Your task: Return the lines from the one with "Model this scene" through the one with "SC.camera = co", exactly as they appear and with no pictures.

Working data:
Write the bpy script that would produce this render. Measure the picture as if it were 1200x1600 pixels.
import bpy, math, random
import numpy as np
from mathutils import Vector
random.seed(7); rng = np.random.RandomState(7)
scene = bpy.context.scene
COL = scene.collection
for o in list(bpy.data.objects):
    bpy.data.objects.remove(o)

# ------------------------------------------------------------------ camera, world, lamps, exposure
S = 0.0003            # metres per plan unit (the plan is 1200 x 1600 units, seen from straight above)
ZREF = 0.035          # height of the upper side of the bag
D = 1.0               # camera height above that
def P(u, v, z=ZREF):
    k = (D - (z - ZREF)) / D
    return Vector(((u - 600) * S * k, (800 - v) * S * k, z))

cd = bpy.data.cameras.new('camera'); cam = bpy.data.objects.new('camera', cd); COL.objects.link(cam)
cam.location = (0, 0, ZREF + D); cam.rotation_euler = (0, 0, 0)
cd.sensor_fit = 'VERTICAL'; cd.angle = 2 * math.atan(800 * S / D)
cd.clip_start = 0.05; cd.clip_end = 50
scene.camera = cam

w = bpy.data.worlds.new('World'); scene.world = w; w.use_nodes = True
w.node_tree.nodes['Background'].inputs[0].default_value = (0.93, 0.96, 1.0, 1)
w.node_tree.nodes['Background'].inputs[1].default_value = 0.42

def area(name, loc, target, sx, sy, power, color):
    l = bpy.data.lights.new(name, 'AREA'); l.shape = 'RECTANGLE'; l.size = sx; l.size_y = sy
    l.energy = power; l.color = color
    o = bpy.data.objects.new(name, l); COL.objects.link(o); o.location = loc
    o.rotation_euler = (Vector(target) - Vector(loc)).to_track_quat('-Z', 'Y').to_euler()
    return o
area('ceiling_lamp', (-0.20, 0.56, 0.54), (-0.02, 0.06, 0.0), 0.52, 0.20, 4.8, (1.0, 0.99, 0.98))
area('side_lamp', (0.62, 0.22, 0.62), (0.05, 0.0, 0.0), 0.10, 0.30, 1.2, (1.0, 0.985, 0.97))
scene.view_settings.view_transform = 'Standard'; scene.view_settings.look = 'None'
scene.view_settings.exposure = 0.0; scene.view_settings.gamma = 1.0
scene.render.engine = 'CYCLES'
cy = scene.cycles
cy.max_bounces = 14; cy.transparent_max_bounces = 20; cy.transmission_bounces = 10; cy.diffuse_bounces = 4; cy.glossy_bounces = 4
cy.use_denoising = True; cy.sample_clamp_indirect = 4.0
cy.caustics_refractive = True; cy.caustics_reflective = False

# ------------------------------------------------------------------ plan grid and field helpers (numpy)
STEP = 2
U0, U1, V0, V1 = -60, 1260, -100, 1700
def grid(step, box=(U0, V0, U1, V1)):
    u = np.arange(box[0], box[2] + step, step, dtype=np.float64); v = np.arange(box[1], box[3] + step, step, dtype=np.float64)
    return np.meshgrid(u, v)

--

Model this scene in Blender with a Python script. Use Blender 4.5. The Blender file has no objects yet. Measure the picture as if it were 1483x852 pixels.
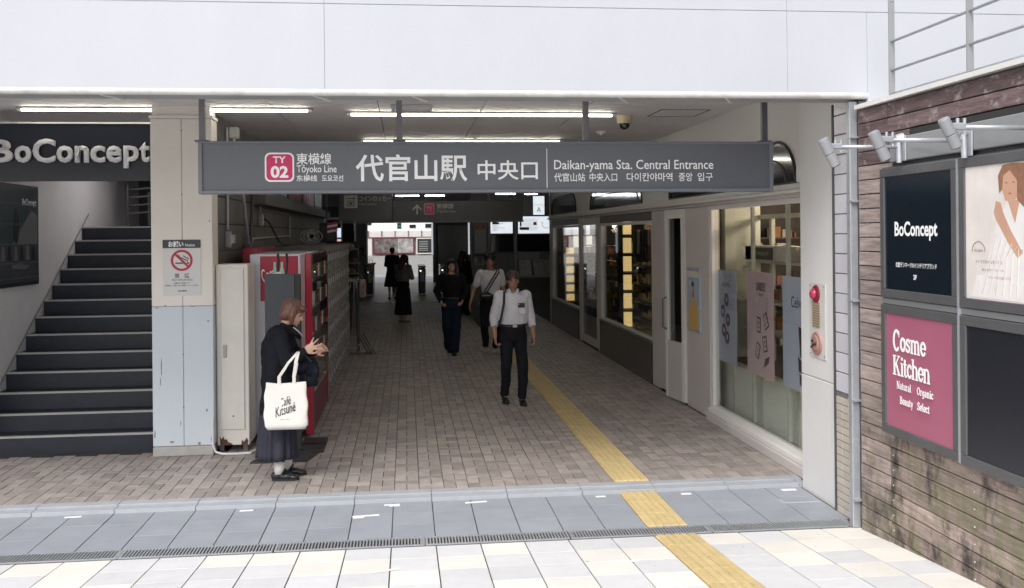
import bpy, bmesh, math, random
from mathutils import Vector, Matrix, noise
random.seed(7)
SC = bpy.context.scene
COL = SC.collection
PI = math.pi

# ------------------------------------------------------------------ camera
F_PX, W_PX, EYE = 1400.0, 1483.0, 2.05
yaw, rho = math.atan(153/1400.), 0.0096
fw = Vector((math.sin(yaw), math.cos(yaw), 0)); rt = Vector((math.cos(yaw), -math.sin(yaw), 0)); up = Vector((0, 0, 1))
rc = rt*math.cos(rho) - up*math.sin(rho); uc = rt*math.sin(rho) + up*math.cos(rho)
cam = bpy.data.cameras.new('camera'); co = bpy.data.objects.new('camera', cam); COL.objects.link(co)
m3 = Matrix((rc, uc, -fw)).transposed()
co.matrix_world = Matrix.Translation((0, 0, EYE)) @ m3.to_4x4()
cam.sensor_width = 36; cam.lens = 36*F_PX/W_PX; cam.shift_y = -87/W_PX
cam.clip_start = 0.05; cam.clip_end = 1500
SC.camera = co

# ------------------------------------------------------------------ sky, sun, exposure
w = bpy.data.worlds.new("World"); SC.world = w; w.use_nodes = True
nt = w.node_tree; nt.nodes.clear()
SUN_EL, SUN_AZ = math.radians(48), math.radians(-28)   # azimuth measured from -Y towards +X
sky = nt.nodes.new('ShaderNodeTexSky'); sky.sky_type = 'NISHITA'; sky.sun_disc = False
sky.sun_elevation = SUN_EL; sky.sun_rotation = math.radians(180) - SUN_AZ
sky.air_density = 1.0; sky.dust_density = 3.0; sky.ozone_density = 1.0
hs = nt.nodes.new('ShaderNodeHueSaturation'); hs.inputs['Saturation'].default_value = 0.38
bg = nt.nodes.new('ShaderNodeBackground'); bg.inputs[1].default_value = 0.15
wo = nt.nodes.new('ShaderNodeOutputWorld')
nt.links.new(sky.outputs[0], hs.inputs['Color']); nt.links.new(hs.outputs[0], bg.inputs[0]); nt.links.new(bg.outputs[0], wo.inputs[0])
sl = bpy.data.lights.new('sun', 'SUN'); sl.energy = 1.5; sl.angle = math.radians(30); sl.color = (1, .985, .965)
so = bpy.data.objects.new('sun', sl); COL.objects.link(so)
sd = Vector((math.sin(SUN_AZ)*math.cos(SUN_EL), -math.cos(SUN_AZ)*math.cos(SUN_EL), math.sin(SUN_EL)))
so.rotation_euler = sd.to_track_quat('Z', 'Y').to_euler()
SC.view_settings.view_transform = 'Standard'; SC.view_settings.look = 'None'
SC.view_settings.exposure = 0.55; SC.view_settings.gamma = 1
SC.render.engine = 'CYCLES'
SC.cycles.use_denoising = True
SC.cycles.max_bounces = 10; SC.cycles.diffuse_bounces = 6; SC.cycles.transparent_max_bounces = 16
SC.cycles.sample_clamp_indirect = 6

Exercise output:
Model this scene in Blender with a Python script. Use Blender 4.5. The Blender file has no objects yet. Measure the picture as if it were 1483x852 pixels.
import bpy, bmesh, math, random
from mathutils import Vector, Matrix, noise
random.seed(7)
SC = bpy.context.scene
COL = SC.collection
PI = math.pi

# ------------------------------------------------------------------ camera
F_PX, W_PX, EYE = 1400.0, 1483.0, 2.05
yaw, rho = math.atan(153/1400.), 0.0096
fw = Vector((math.sin(yaw), math.cos(yaw), 0)); rt = Vector((math.cos(yaw), -math.sin(yaw), 0)); up = Vector((0, 0, 1))
rc = rt*math.cos(rho) - up*math.sin(rho); uc = rt*math.sin(rho) + up*math.cos(rho)
cam = bpy.data.cameras.new('camera'); co = bpy.data.objects.new('camera', cam); COL.objects.link(co)
m3 = Matrix((rc, uc, -fw)).transposed()
co.matrix_world = Matrix.Translation((0, 0, EYE)) @ m3.to_4x4()
cam.sensor_width = 36; cam.lens = 36*F_PX/W_PX; cam.shift_y = -87/W_PX
cam.clip_start = 0.05; cam.clip_end = 1500
SC.camera = co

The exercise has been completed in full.